Angst = uneasiness; malaise; dread; not fear.
Fear= your hair stands on end; angst hits your stomach and entrails and heart.
Angine in Latin= to be squeezed.
Angst= apprehension and anguish; thus not only ‘biting’ nervousness, but also ‘searing’ pain.

Angst reveals the human condition; the fundamental clue to human existence. Kierkegaard= “If a man were a beast or an angel, he would not be able to be in dread.”

There is no reason for this sense of dread.. Nothing is its object.

Everything becomes unreal, or uncanny; we are ejected from our ordinary feeling of being at home with everything. Now, we are no longer at home in the world. We step back from it..

We become aware of the nothing. The nothing — which is an absence, a lack, a privation of being — becomes ever more real to us, the only reality our heart can fix upon. “We do not know what makes us anxious and we cannot point to anything. That which arouses anxiety is nothing, and it is nowhere. Yet it is so close, as to be oppressive and stifling. ‘Angine’: it squeezes the heart” [pp 168-169, Ernest Becker, ‘The Denial of Death’, 1973].

Kierkegaard= “..things fill me with a sense of anguish.. all is entirely unintelligible to me, and particularly my own person. Great is my sorrow, without limits. None knows of it, except God in Heaven, and he cannot have pity” [p 67, quoted in Becker, ibid].

Ernest Becker [p 87, ibid]= “Anxiety is the result of the perception of the truth of one’s condition.”

For Plato, philosophy was the search for Essence, because Essence is immutable. Essence is wired in to the Infinite, the Eternal, the Highest Source of Being. In every ontological system, existence vanishes.

Kierkegaard did not want to create a philosophy. He believed only in an expression of existence.

Death is not just the end of the story, but enters in to the story. An anticipation of death is forced on us by Angst.

Alexandre Koyre= “Existence is subjected to Anxiety; not the multiple anxieties of daily life, but to Anxiety as such. Existence is dominated in its entirety by the fact of Anxiety. This, for the very simple reason that existence is.. finite.. This finitude means death.. The human being exists as a mortal and is the only being who knows — who can know — that he is mortal. It is this inexorable limit — mortality, finitude, death — which.. characterises him, plus the fact that he knows it.. ..we must reveal what we truly are, without dissimulating to ourselves by all the artifices and masks of the distraction of life itself. It is this awareness of our mortality that constitutes decision and acceptance. ..Wisdom is always the acceptance of what is. If we have done that.. then we arrive at the authenticity which reveals itself to ourself and.. permits us to reveal what we are. ..If I am authentic, then I am true.
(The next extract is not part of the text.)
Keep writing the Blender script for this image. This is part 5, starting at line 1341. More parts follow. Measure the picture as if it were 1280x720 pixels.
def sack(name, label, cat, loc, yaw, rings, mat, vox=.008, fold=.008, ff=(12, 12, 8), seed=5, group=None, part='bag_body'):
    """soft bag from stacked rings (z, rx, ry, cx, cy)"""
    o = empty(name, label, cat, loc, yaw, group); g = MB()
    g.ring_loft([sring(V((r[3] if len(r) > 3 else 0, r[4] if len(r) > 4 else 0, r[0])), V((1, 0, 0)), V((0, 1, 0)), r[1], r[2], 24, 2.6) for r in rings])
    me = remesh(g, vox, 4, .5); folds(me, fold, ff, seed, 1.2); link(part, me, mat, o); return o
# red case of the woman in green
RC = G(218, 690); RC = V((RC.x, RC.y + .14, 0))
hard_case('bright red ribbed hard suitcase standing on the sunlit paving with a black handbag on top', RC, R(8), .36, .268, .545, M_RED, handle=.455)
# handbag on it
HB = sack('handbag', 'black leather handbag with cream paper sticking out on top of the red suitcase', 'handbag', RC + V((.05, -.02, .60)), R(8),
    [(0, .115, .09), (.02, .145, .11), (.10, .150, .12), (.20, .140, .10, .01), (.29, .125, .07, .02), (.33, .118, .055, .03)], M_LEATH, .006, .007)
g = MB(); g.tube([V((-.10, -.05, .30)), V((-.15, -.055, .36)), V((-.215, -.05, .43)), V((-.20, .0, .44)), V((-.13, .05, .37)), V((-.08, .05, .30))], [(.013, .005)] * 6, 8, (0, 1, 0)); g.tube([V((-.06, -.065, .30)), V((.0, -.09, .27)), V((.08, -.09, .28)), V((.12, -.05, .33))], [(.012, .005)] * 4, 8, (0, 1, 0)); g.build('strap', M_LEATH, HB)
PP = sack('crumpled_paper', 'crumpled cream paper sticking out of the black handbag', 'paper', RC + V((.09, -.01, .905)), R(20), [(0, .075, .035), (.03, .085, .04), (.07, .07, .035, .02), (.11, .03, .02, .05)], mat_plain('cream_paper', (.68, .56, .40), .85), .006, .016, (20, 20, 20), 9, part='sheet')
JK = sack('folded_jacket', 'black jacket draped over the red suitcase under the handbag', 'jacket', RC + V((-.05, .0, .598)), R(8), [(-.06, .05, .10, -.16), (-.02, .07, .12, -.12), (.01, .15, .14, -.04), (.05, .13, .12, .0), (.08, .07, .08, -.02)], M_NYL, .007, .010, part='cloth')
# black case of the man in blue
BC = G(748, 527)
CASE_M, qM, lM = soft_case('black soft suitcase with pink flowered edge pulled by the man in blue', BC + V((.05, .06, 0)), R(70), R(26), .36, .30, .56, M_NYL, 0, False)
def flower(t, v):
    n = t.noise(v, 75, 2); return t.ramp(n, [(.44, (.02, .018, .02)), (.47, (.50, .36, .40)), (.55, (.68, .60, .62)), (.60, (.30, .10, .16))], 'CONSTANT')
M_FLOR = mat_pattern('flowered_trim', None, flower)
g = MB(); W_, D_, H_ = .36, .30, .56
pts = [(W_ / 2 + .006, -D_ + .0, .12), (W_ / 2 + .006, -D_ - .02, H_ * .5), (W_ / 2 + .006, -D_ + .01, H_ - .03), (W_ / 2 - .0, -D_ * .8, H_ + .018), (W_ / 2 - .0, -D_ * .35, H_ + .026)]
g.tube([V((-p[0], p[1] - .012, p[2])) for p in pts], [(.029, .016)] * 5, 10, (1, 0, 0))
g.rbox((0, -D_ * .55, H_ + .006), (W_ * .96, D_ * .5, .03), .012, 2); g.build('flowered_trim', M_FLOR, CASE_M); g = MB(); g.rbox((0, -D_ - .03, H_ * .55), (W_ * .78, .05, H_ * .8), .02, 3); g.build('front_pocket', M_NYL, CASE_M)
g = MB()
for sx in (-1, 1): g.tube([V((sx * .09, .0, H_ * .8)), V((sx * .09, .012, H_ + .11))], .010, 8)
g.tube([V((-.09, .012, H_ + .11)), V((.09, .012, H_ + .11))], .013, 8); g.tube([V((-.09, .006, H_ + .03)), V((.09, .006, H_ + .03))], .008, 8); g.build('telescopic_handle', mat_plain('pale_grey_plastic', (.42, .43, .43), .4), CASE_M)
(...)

If I am unaware of all this, I fall into the inauthentic, [the untrue]. I disguise my reality.. from myself, and therefore become incapable of perceiving and revealing reality as it really is. To say.. ‘One must not think of death, one must think of life; as Spinoza said, of hope. But Spinoza’s ‘life’, Spinoza’s ‘hope’, rest on a metaphysics or a theology. [But] man is without metaphysics, without theology.. Man.. finds himself flung into the world. I am there such as I am, and I neither know why nor how; the only thing I know truly, and inexorably, is someday I am going to die. And that is what limits all my possibilities and my future.”

“Man is in this world, a world limited by death and experienced in anguish; [man] is burdened by his solitude within the horizon of his [limited time]” [p 31, Wahl, on Heidegger].

Ernest Becker [p 281, ibid]= “Men are doomed to live in an overwhelmingly tragic and demonic world.”

Heidegger= through Angst we sense the Nothingness, from which erupts everything that has existence, and into which everything threatens at every instant to crumble and collapse.

Nothingness ‘naughtens’ everything.. It is an active Nothingness which causes the world which erupts from it to tremble to the foundations.

Angst reveals us to ourselves as out in the world forlorn, without refuge or recourse to rescue; why we are flung into the world we do not know. We exist, without our finding any reason for our existing. Thus we exist without any essence. We exist over Nothingness.

“I know that my existence is precarious and short, and that I can lose it. This is the only thing that I have, and I can lose it at any moment; that is why there is a ‘substratum’ of anxiety.. and anguish..” [pp 40-42, Wahl, ibid].

“..the fact of disappearance and end.. remains an agonizing fact. ..Through anguish, we discover the foundation of Nothingness on which we are perched, or from which we are come– an ocean of Nothingness, from which we painfully emerge for a time, but which is always there to swallow us, and in which we are always about to sink” [Alexander Koyre, ibid].

Jose Ortega Y Gasset= “Life is fired at us point blank.”